Friday, October 11, 2013

I Banged Into Actress Cathy Bates!

“I’m your number one fan,” I said. It did not sit well with her. In fact, I think it caused her misery. BILL

Thursday, October 10, 2013

24-Hour Pain Release

Fact: I have not had a headache in twenty years. As for causing them, well, that’s a different story.

BILL

Wednesday, October 9, 2013

Insert Deadpan Steven Wright Delivery Here:

The other day I renewed my membership to the Flat Earth Society. I was in orbit at the time.

BILL

Tuesday, October 8, 2013

Meat Me At The Theatre

Bummer. Someone bought me tickets to Oscar Wilde’s play “Salome.” It was about King Herod and John The Baptist. I thought it was about an Italian delicatessen.

BILL

Monday, October 7, 2013

My Position on The Band Chicago

While a fan of Chicago’s first album’s single “Questions 67 and 68” I must say I always felt Question 69 to be the more probing query.

BILL

Friday, October 4, 2013

Mama Mia!!

I’ve been described by friends as “cantankerous” and “curmudgeonly.” My Mom simply calls me “a dick.”

BILL

Thursday, October 3, 2013

A Novel Approach

In the interest of boosting sales, I’m rewriting “City of Seven Rivers” so that those aboard the Enola Gay are vampires.

Sincerely,

BILL KARDASHIAN (my new penname)

Wednesday, October 2, 2013

Talk About Accepting The Things You Can’t Change...

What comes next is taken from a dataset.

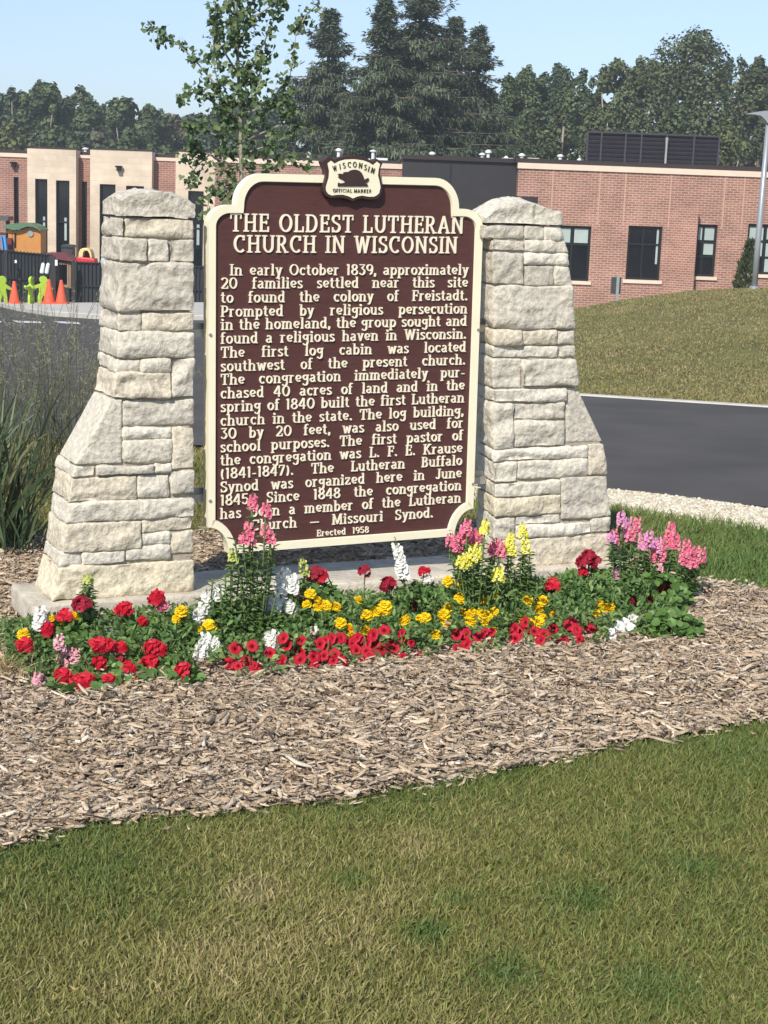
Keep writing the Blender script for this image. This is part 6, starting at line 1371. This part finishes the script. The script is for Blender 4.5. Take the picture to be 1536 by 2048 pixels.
for a in [(1120, 228, 44, 90, 'small dense tree low behind the roof vents, left of the roof screen', TO), (1452, 240, 48, 88, 'small light green tree just right of the roof screen', TY+TO), (1345, 215, 60, 90, 'low shrubby tree directly behind the roof screen', TG), (1215, 225, 55, 91, 'low bushy tree behind the left end of the roof screen', TO)]:
    broadleaf(*a, n=3000)
for a in [ # left of the spruces
    (-20, 182, 46, 128, 'tree cut by the left edge of the photo beyond the bays', TB), (28, 180, 38, 132, 'second tree from the left edge, with a pointed top', TB), (78, 167, 42, 126, 'tallest tree of the left row above the first pale bay', TG), (118, 192, 34, 130, 'shaded tree between the two tallest of the left row', TB),
    (160, 180, 40, 128, 'lighter round tree above the second pale bay, in the left row', TG), (214, 206, 38, 134, 'lower dark tree at the middle of the left row', TB), (256, 204, 42, 127, 'wide tree at the right half of the left row', TG), (300, 212, 38, 128, 'last full tree of the left row before the brownish one', TG),
    (346, 232, 34, 130, 'small brownish tree left of the young ginkgo', TBR), (390, 228, 40, 132, 'tree directly behind the lower left leaves of the ginkgo', TB), (440, 214, 42, 130, 'tree behind the ginkgo trunk', TB), (500, 205, 46, 128, 'tree between the ginkgo trunk and the left spruce', TB), (552, 190, 44, 126, 'tree tucked against the left side of the left spruce', TB)]:
    broadleaf(*a, n=3600, leaf=.36)
for a in [(24, 252, 44, 118, 'small yellowish round tree above the brick strip at the left edge', TY), (120, 262, 46, 120, 'low tree just over the gap between the two pale bays', TG), (190, 258, 44, 121, 'low greyish tree above the second pale bay', TBR+TB), (262, 258, 46, 119, 'low tree above the right end of the second pale bay', TG)]:
    broadleaf(*a, n=2200, leaf=.34)
# spruces
def spruce(px, top, hw, D, label, tone, n_wh=44, lean=0.0, seed=1, zvis=330):
    x = X(px, top, D); zt = Z(px, top, D); g_ = float(terrain(x, D)); H = zt-g_; r_ = hw*D/FPX; lr = np.random.default_rng(seed)
    root = empty('spruce_tree', (x, D, g_), label, 'spruce', 'tall spruces behind the school'); b = LeafMB(); limbs = [([(x, D, g_-.1), (x, D, g_+H*.5), (x, D, zt-.1)], [.32, .2, .03])]
    PP = []; DD = []; NN_ = []; LL = []; WW = []; CC = []
    for i in range(n_wh):
        t = (i+.4)/n_wh; z = zt-(zt-g_)*t*.97; tv = (zt-Z(px, zvis, D))/(zt-g_); R_ = r_*min(1.18, t/tv)**.82*lr.uniform(.7, 1.18)+.05; nb = int(lr.integers(6, 9)) if t > .08 else 5
        for k in range(nb):
            az = lr.uniform(0, 6.28); Rb = R_*lr.uniform(.6, 1.12); dip = .34 if t > .18 else -.12; sgn = np.array([math.cos(az), math.sin(az), 0]); m_ = max(5, int(Rb/.155)); s = (np.arange(m_)+lr.random(m_))/m_
            zz = z-dip*Rb*(s**1.1)*1.1+.34*Rb*np.maximum(0, s-.55)**1.5*2.0; C_ = np.array([x, D, 0])+sgn*Rb*s[:, None]; C_[:, 2] = zz
            limbs.append(([np.array([x, D, z]), C_[m_//2], C_[-1]], [.05, .03, .01]))
            sd = np.array([-sgn[1], sgn[0], 0]); lum = lr.normal(1, .14)
            for q in range(12):
                off = lr.normal(0, .16+.16*Rb/r_, (m_, 1))*(1-.5*s[:, None]); P = C_+sd*off+np.array([0, 0, 1.])*lr.normal(-.03, .07, (m_, 1)); hang = q > 5 and t > .2
                d = np.array([0, 0, -1.])+sgn*.25+lr.normal(0, .28, (m_, 3)) if hang else sgn*.9+np.sign(off)*sd*.8+lr.normal(0, .35, (m_, 3))+np.array([0, 0, -.1])
                PP.append(P); DD.append(d); NN_.append(lr.normal(0, .4, (m_, 3))+(sgn if hang else np.array([0, 0, 1.]))); LL.append(lr.uniform(.16, .36, m_)*(1.2 if hang else .9)); WW.append(lr.uniform(.05, .10, m_)); CC.append(np.asarray(tone)[lr.choice(len(tone), m_)]*lum*(1+lr.normal(0, .14, (m_, 1))))
    P, Dd, N_, L_, W_, C_ = [np.concatenate(q) for q in (PP, DD, NN_, LL, WW, CC)]
    b.leaves(P, Dd, N_, L_, W_, np.clip(C_, .004, .5), t1=.25, w1=.9, t2=.7, w2=.8); link('crown', b.mesh('crown'), M['farleaf'], root); trunk_mesh(limbs, 'trunk', M['bark'], root); return root
TS = [(.10, .135, .085), (.12, .155, .095), (.085, .115, .075), (.155, .175, .105)]
spruce(660, 18, 138, 84, 'left spruce, thinner and bluish, rising behind the marker badge', TS, 48, seed=3)
spruce(846, -70, 185, 80, 'tallest spruce with drooping boughs in the middle of the three', TS, 62, seed=5)
spruce(772, 0, 140, 78, 'spruce fused with the left side of the tallest one', TS, 50, seed=8)
spruce(912, 34, 115, 86, 'spruce half hidden on the right side of the tallest one', TS, 44, seed=10)
spruce(958, 52, 122, 82, 'right spruce with open flat boughs at its outer side', TS, 44, seed=12)

# young ginkgo behind the marker
Dg = 13.8; gx = X(487, 440, Dg); gz = float(terrain(gx, Dg)); ginkgo = empty('ginkgo_tree', (gx, Dg, gz), 'slender young ginkgo tree with fan leaves right behind the left part of the marker', 'young tree')
def gp(px, py, dy=0): p = at(px, py, Dg+dy); return p
tr = [np.array([gx, Dg, gz-.05]), gp(488, 600), gp(484, 420), gp(481, 250), gp(475, 100), gp(470, -40), gp(466, -120)]
limbs = [(tr, [.024, .022, .0185, .0165, .012, .008, .004])]
br = [[(482, 300), (430, 300), (395, 330), (368, 372)], [(483, 330), (440, 345), (418, 395), (412, 440)], [(481, 240), (420, 200), (395, 180), (352, 200)], [(481, 250), (440, 180), (390, 120), (352, 85), (292, 48)], [(480, 230), (540, 210), (578, 165), (592, 70)], [(592, 70), (612, 30), (640, 5)], [(483, 310), (540, 290), (580, 270), (612, 240)], [(484, 345), (530, 340), (570, 320), (618, 330)],
      [(479, 180), (510, 120), (535, 70), (556, 20)], [(477, 150), (440, 90), (432, 40), (428, 0)], [(481, 260), (450, 230), (430, 140), (425, 70)], [(482, 280), (430, 270), (390, 255), (372, 262)], [(475, 100), (500, 40), (560, 0), (578, -10)], [(480, 210), (515, 170), (527, 110), (537, 95)], [(484, 360), (450, 380), (440, 420), (430, 440)], [(483, 340), (400, 300), (385, 290), (378, 320)], [(482, 285), (560, 250), (585, 215), (575, 170)], [(476, 120), (462, 60), (470, 20), (480, -20)]]
PP = []; DD = []
for bi, q in enumerate(br):
    dy = rng.normal(0, .22); n_ = len(q); pts = [gp(*p, dy*(i/(n_-1))) for i, p in enumerate(q)]; limbs.append((pts, list(np.linspace(.010, .0025, n_))))
    P = np.array(pts); s = np.linspace(0, n_-1, 60); k = np.minimum(s.astype(int), n_-2); f_ = (s-k)[:, None]; Q = P[k]*(1-f_)+P[k+1]*f_
    length = np.linalg.norm(np.diff(P, axis=0), axis=1).sum(); cl = max(5, int(length/.030))
    thin = .9 if bi in (3, 4) else 1.0
    for c_ in range(int(cl*thin)):
        t = rng.random()**(.75 if bi not in (3, 4) else .6); c0 = Q[int(t*59)]+rng.normal(0, .028, 3); m_ = rng.integers(3, 7)
        for _ in range(m_): PP.append(c0+rng.normal(0, .022, 3)); DD.append(rng.normal(0, 1, 3)+np.array([0, -.1, -.35]))
for _ in range(260):   # spur clusters up the stem
    t = rng.uniform(.30, 1.0); k = t*(len(tr)-1); i = min(int(k), len(tr)-2); c0 = tr[i]*(1-(k-i))+tr[i+1]*(k-i)+np.append(rng.normal(0, .13, 2), rng.normal(0, .06))
    for _ in range(5): PP.append(c0+rng.normal(0, .026, 3)); DD.append(rng.normal(0, 1, 3)+np.array([0, -.1, -.3]))
PP = np.array(PP); DD = norm(np.array(DD)); n = len(PP); N_ = norm(rng.normal(0, .7, (n, 3))+np.array([-.3, -.8, .5])); L = rng.uniform(.03, .062, n)
V, F = leafset(PP, DD, N_, L, L*1.35, t1=.62, w1=.72, t2=.93, w2=.62, fold=.12, droop=.12)
V = V.reshape(-1, 6, 3); mid = V[:, 3]; V[:, 3] = mid-(DD*L[:, None])*.12; V = V.reshape(-1, 3)      # notch of the fan
c = palette(n, [(.10, .165, .065), (.13, .195, .078), (.072, .125, .052), (.165, .22, .085)], jit=.16); link('crown', mesh_np('crown', V, F, np.repeat(c, 2, 0)), M['leaf'], ginkgo)
SV, S4, S3 = blades(PP-DD*.03, DD, np.full(n, .034), np.full(n, .0022), np.zeros((n, 3))); link('leaf_stalks', mesh_np('leaf_stalks', SV, [S4, S3], np.tile((.12, .13, .05), (2*n, 1))), M['leaf'], ginkgo)
trunk_mesh(limbs, 'trunk', M['palebark'], ginkgo)
# small evergreen on the mound
D_ = 35.0; sxp = X(1487, 580, D_); sg_ = float(terrain(sxp, D_)); zt = Z(1490, 480, D_); t = empty('evergreen_sapling', (sxp, D_, sg_), 'thin olive evergreen sapling on the mound just left of the lamp post', 'young tree')
n = 1500; q = rng.random(n); r_ = .24*(1-q**1.6)*np.sqrt(rng.random(n))+.02; a = rng.uniform(0, 6.28, n); P = np.stack([sxp+.09*(q-.3)+r_*np.cos(a), D_+r_*np.sin(a), sg_+.05+(zt-sg_-.1)*q], 1)
Dn_ = np.stack([np.cos(a)*.5, np.sin(a)*.5, np.full(n, .9)], 1)+rng.normal(0, .3, (n, 3)); b = LeafMB(); b.leaves(P, Dn_, rand_dir(n), rng.uniform(.06, .15, n), .03, palette(n, [(.075, .10, .045), (.10, .12, .055), (.06, .085, .04)], jit=.15)); link('crown', b.mesh('crown'), M['farleaf'], t); trunk_mesh([([(sxp, D_, sg_-.05), (sxp+.03, D_, zt-.1)], [.03, .008])], 'trunk', M['bark'], t)

# ================================================================== AIR
m, t, b_ = newmat('haze_air'); t.nodes.remove(b_); pv_ = nd(t, 'ShaderNodeVolumePrincipled'); pv_.inputs['Density'].default_value = .0010; pv_.inputs['Color'].default_value = (.80, .88, .94, 1); pv_.inputs['Anisotropy'].default_value = .25
out = [n_ for n_ in t.nodes if n_.type == 'OUTPUT_MATERIAL'][0]; t.links.new(pv_.outputs[0], out.inputs['Volume'])
hz_ = MB(); hz_.bx(-330, 330, -70, 430, -5.2, 17.5); tag(hz_.build('haze', m), kind='stuff')
SC.cycles.volume_bounces = 1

There’s something inherently ironic - if not tragic - about the number of smokers huddled outside AA meetings just prior to things getting underway.

BILL

Tuesday, October 1, 2013

I Was One Wild Cat!

Back when I attended the University of Kentucky I was asked to leave when higher ups learned I had suggested we change our school nickname to the Jelly.